E a fama de Salomão estendeu-se até à África. De facto, de lá veio até uma rainha para saber se era verdade ou não o que se dizia do rei de Israel. E ela ficou tão impressionada que chegou mesmo a confessar que, afinal de contas, nem metade sequer lhe tinham contado... Só que Salomão, talvez envaidecido, pouco a pouco, foi perdendo o sentido das proporções e depressa deixou também de seguir os caminhos do Senhor, ou seja, as prescrições que estavam na Lei de Israel deixada por Moisés. Havia, por exemplo, na Lei a disposição que proibia desposar mulheres que não pertencessem à raça de Israel. Pois bem, Salomão não só não cumpriu essa Lei, como exagerou. Diz o Livro dos Reis que ele teve setecentas esposas de sangue real e mais trezentas concubinas.

 

Seja ou não um exagerado este número (e é capaz de ser, porque o número perfaz exactamente o total de mil), o facto em si está a provar que Salomão se deixou depravar por completo. E isso não podia deixar de trazer malefícios ao povo. Não só porque isso significava uma sobrecarga de impostos. Mas também e sobretudo porque ele fez introduzir em Israel os cultos das suas várias mulheres. E então a própria identidade nacional se foi perdendo pouco a pouco. De forma que, mais tarde, já não será possível regenerar o sistema. Pelo que, logo a partir dos seus descendentes, o destino de Israel irá ter um rumo incerto. Começará um dos períodos mais trágicos de toda a história de Israel.

 

Entretanto, até os inimigos de Israel começaram a calcular que algo não estava a correr bem.
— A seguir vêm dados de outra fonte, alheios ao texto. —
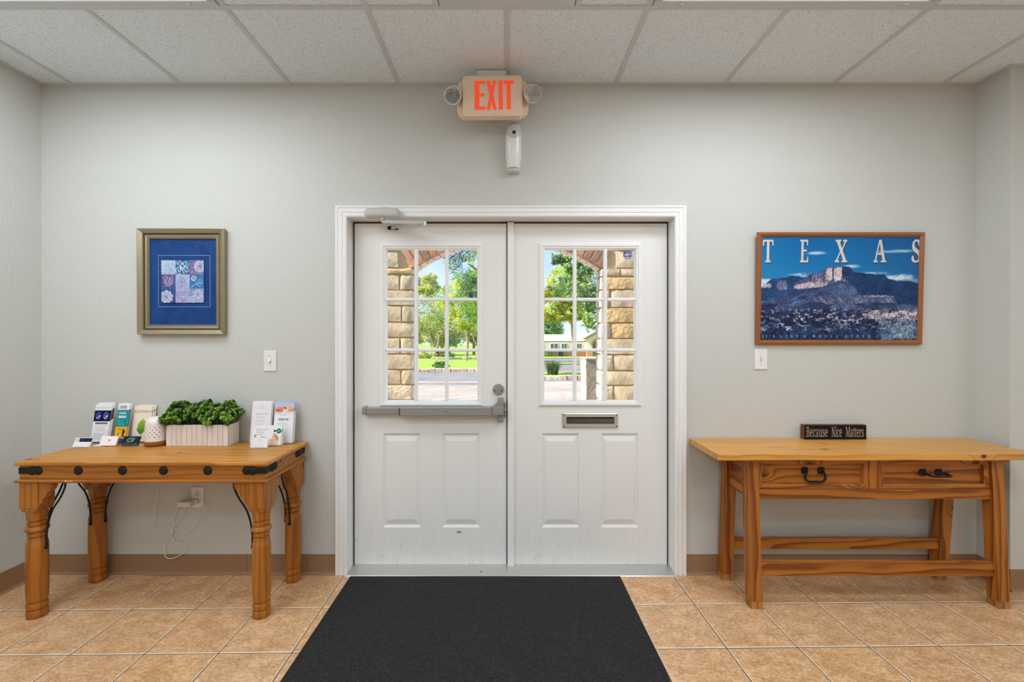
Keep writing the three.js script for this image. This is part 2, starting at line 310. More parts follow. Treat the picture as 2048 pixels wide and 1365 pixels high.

Salomão estava demasiado ocupado com coisas vãs. E nem tempo tinha sequer para cuidar do exército. E então resolveram tirar a prova dos nove, como se costuma dizer. Fizeram primeiro algumas tentativas para experimentar. E verificaram que ele cedia facilmente, pois, para se ver livre de algum dos seus inimigos, procurava logo fazer alianças com outro qualquer. Não estava para se ralar com batalhas, como tinha sabido fazer o seu pai David.

 

E, assim, chegou um momento em que o exército de Israel praticamente não existia. As defesas estavam cada vez mais desguarnecidas; de meios e de homens. De resto, Salomão tinha começado por se desfazer de grande parte dos generais, por temer que lhe fizessem sombra. E assim chegou a uma situação em que era impossível resistir. A pompa, a riqueza, a luxúria e o deboche tinham arruinado completamente o Estado de Israel.